Saturday, March 23, 2013

What Goes Around Comes Around





As Paton starts the book, he pulls in the idea that you need to “keep it [the land], guard it, care for it, for it keeps men, guards men, and cares for men”.  It shows that if you be good to it, it will be good to you.  As the book goes along he later pulls in a bible allusion, as Umfundisi lies in the grass the world rages around him like Jesus when he laid in the boat.  Paton makes many bible references throughout the book.

Paton seems to be making an allusion to the changing South Africa and the land changing.  As the people change and become racist and begin apartheid, the land becomes bare and uninhabitable.  The grass was “rich and matted” and then “to many fires were burned there”.  This to me seems like he’s trying to say that all the tension finally built up and then destroyed everything.  As the land is destroyed metaphorically so are the South Africans lives.

Later on in his book, Paton mentions “who knows how we shall fashion a land of peace where black out numbers white so greatly?”  This comes to me as he is saying that the black people of South Africa could very possibly over taken the whites but they were shelter into ignorance.  Just like in American slavery, the whites were outnumbered but had a better education than the black people.

The line, “Cry, the beloved country, for the unborn child that is the inheritor of fear” comes in and lets you know that the people leaving now are sorry for what kind of living environment there leaving for the next generation.  Just like the barren land there leaving for them, he says, “let him not love the earth too deeply”.  This pulls back to “keeping the land” because now the land can’t keep them [the next generation].

Later in the book, Paton writes, “Kumalo shakes hands with his friend, and they all set out on the narrow path that leads into the setting sun,…”.  To me this shows that as the sun is going down, everything else is somewhat winding down also.  The child later comes up and blocks him from going down that path which seems like a reference to him going down the wrong roads in life and needs to stop and straighten his act up.  They say that they are glad he’s back and has “returned” to them.
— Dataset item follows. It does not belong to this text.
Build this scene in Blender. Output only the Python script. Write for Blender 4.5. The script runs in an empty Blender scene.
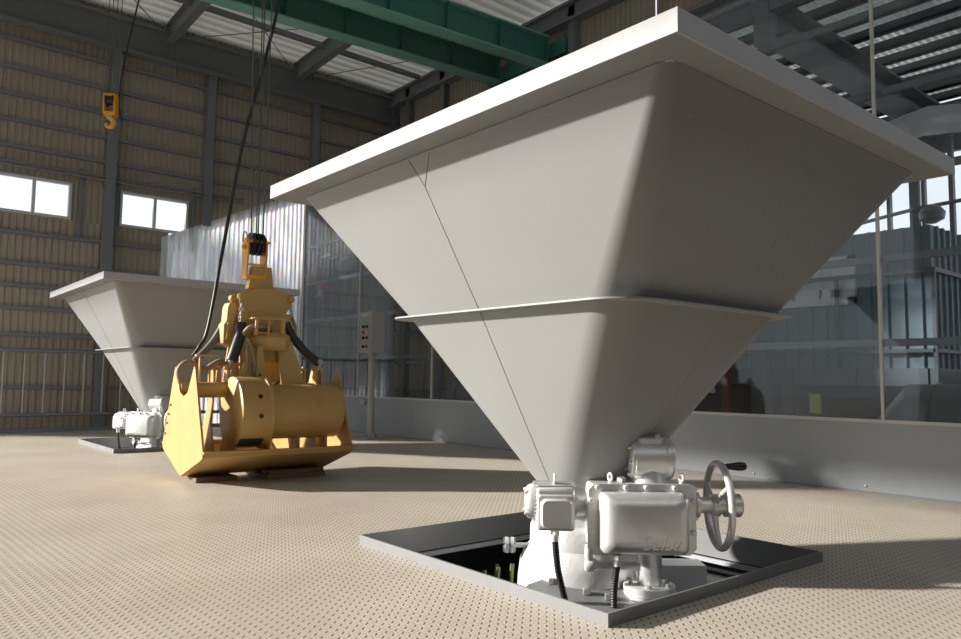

Near the end, he says that the stream that runs by the church is “sometimes dry” which stands out to me like hes saying that not all the time not everybody puts all their faith in the church and let their faith go a little dry.  The people were thought to have built a dam that blocked the stream which symbolizes the evils in the world and the constant temptation to sin.  At the very end of the book, Paton says “The tithoya wakes from sleep, and goes about its work of forlorn crying.” This shows now that everything is good and hope has been restored.